Patrick taken as a slave
Patrick kidnapped from Britain
He is sixteen years old and he is standing on a beach in Roman Britain when the Irish raiders come.
His name is Patricius. He comes from a comfortable family — his father is a deacon, his grandfather was a priest, though Patrick himself is not particularly religious at this point. He has grown up in the comfort of late Roman Britain, Christianity as inheritance rather than conviction.
The raiders take him and hundreds of others aboard their ships. He crosses the Irish Sea to a land that has never been part of the Roman Empire, a world without Roman roads or Roman law or anything familiar. He is sold as a slave to a chieftain in the west of Ireland.
He spends six years tending sheep on a cold hillside in Connacht. He is alone most of the time. There is nothing to do but pray.
So he prays. He prays more in those six years on the hillside than he had prayed in the previous sixteen years of his life. He will later write, with simple directness: the love of God and his fear increased in me more and more, and the faith grew in me, and the spirit was roused.
The raid that destroyed his comfortable life and carried him into slavery is the event that made him.

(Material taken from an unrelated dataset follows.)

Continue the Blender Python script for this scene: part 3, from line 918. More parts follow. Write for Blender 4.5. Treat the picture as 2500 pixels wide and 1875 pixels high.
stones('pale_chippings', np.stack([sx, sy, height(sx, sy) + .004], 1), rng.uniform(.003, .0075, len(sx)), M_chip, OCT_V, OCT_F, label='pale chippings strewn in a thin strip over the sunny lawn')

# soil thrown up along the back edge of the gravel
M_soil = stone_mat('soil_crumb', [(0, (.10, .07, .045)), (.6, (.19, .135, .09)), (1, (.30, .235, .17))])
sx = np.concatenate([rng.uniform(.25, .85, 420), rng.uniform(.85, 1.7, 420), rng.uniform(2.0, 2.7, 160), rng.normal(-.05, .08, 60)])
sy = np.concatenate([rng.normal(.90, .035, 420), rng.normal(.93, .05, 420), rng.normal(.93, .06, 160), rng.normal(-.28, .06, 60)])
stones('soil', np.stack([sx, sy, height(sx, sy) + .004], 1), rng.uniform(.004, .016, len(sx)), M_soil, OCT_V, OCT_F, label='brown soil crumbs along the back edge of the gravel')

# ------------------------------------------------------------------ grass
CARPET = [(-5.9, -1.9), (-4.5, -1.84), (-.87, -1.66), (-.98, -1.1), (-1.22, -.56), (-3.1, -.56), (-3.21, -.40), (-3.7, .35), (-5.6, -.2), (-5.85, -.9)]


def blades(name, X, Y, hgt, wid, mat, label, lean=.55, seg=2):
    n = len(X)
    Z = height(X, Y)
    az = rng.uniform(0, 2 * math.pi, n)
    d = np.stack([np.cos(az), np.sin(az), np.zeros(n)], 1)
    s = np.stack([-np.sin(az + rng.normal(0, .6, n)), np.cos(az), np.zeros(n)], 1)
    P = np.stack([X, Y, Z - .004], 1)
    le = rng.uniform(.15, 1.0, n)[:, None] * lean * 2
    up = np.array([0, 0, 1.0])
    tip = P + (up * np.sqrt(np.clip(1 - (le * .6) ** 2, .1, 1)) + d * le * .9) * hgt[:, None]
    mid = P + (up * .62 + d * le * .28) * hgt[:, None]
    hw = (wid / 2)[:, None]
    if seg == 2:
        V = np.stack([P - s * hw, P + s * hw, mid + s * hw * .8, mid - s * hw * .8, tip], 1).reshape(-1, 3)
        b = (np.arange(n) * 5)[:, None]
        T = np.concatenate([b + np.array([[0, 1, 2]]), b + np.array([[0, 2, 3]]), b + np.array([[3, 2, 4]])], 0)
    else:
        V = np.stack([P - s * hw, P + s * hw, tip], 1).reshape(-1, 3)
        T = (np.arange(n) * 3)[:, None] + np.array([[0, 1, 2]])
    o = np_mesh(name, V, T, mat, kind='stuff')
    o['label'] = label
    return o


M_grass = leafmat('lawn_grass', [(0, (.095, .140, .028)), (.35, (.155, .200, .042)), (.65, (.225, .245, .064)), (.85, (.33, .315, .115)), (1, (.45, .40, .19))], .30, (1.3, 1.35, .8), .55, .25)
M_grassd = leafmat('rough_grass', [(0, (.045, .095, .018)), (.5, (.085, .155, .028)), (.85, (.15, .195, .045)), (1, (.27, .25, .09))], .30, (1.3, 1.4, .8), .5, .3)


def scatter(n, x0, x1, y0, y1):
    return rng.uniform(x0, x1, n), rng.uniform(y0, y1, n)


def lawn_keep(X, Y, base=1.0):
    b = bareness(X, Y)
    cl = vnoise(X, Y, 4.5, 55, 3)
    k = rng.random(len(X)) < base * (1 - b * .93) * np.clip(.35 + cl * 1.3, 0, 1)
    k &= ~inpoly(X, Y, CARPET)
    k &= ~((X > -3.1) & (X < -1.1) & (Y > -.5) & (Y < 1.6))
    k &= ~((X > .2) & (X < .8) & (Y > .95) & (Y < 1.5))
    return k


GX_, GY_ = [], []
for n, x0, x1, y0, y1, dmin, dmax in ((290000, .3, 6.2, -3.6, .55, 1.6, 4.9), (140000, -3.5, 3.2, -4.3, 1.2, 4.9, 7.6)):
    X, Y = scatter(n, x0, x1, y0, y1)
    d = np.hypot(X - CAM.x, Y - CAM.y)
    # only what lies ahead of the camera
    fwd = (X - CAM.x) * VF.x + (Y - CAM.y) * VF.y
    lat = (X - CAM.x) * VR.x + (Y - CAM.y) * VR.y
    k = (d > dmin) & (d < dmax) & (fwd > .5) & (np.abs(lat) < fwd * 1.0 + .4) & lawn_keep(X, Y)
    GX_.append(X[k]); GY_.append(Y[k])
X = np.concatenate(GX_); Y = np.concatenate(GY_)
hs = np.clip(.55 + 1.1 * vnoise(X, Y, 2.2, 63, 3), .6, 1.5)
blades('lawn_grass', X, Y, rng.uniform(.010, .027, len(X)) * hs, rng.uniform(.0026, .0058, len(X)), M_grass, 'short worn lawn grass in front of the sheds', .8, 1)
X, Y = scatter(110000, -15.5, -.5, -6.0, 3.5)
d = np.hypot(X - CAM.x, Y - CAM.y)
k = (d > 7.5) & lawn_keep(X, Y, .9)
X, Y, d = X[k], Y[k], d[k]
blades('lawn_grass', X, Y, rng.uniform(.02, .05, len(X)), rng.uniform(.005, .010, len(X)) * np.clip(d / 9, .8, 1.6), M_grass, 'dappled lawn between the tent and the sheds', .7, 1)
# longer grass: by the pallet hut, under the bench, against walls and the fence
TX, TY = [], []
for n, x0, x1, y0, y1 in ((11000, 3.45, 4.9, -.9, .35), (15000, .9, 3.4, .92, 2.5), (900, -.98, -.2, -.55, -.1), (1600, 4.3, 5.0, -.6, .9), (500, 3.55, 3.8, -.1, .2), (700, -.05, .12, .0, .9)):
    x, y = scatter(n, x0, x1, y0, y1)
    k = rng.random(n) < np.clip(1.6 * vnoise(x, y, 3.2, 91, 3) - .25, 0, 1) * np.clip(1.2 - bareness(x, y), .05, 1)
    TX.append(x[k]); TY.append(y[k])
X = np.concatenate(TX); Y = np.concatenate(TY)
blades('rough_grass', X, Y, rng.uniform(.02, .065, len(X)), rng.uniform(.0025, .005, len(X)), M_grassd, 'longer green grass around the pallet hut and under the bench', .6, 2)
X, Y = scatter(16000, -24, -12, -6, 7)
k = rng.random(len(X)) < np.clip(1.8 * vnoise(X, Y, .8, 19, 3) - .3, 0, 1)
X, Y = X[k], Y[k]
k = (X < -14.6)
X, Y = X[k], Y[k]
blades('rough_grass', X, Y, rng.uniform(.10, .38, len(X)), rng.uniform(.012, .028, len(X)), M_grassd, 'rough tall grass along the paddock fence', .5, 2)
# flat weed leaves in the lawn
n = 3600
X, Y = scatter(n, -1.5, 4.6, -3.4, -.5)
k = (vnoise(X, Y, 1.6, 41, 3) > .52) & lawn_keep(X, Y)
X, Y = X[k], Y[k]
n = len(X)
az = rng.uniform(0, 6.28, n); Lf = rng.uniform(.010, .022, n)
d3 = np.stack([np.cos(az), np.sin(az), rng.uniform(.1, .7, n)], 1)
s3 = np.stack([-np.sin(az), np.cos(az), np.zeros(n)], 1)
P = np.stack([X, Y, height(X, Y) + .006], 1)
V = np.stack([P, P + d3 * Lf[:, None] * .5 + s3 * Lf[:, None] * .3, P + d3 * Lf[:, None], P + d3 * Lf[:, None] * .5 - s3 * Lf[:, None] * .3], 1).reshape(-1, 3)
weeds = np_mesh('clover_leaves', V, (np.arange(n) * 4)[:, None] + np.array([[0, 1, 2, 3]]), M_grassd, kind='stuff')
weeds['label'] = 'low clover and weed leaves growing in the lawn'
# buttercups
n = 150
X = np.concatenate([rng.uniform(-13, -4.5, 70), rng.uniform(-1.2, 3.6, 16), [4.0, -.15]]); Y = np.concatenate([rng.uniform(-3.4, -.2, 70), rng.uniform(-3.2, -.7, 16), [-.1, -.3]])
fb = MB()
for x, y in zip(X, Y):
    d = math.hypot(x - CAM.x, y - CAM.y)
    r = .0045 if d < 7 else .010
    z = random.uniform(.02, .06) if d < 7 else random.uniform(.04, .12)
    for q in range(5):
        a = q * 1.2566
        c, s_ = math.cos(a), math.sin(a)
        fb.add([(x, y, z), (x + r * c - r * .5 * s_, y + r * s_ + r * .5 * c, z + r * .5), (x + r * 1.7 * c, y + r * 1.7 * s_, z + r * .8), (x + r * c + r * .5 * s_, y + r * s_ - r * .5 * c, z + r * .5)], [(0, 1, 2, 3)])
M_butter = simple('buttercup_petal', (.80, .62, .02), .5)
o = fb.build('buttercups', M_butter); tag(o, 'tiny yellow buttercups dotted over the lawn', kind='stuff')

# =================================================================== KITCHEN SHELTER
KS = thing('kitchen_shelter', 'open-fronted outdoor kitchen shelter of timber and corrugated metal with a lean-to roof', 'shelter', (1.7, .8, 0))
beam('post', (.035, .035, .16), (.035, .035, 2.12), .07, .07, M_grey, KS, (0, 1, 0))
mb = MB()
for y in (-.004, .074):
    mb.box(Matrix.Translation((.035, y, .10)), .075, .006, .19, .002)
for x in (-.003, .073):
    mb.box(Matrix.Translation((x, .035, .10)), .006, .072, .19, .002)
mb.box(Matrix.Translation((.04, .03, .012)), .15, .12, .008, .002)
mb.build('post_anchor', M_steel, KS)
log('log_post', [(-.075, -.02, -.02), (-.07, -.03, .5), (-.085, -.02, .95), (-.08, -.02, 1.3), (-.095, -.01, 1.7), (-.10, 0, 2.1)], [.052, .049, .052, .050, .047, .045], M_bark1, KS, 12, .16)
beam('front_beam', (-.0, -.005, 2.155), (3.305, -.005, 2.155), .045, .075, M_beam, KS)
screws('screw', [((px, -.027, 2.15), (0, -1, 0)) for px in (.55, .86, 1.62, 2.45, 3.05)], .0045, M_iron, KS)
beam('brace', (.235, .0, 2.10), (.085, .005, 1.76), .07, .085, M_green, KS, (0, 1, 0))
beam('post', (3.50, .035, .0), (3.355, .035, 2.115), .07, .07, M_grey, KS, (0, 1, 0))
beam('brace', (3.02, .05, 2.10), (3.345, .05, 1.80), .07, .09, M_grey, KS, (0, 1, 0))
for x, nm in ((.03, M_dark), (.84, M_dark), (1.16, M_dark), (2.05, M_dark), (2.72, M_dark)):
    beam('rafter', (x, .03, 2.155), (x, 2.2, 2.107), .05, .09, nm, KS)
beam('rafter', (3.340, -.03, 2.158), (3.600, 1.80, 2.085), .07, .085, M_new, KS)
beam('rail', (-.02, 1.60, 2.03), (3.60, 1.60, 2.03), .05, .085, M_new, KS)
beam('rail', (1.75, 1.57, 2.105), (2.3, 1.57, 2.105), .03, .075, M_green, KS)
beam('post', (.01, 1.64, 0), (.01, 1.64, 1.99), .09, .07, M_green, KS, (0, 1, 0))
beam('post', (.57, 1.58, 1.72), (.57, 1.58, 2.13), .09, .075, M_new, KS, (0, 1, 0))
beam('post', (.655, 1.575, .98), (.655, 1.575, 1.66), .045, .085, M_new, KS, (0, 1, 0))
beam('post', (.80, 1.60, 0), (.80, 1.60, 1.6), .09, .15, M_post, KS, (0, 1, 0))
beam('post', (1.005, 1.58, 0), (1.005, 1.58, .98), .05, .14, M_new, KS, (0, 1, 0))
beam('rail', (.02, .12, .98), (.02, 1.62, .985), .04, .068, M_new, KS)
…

At twenty-two, he hears a voice telling him: your ship is ready. He walks two hundred miles to a port he does not know, talks his way onto a ship he has never seen, and escapes.
But he will come back.
“I was not worthy nor was I such that the Lord should grant this to his servant — that after hardships and such great trials, after captivity, after many years, he should give me so much favour.”
— Patrick, Confession, c. 5th century
“As for you, you meant evil against me, but God meant it for good, to bring to pass, as it is this day, to save many people alive.”
The raid that took Patrick from Britain is the hinge of the entire story. Without it, he is a moderately religious son of a deacon, living out a comfortable life on the edge of a declining empire. With it, he becomes the apostle of Ireland.
The six years on the hillside were not wasted. They were the formation. The cold and the loneliness and the relentlessness of it drove him inward and downward until he found what was actually there.
What has happened to you that felt like a raid — a violent interruption of the life you expected — that may have been the thing that made you?
We cannot see the meaning of what is breaking us while it is still breaking us. Patrick couldn't either. He saw it later, looking back.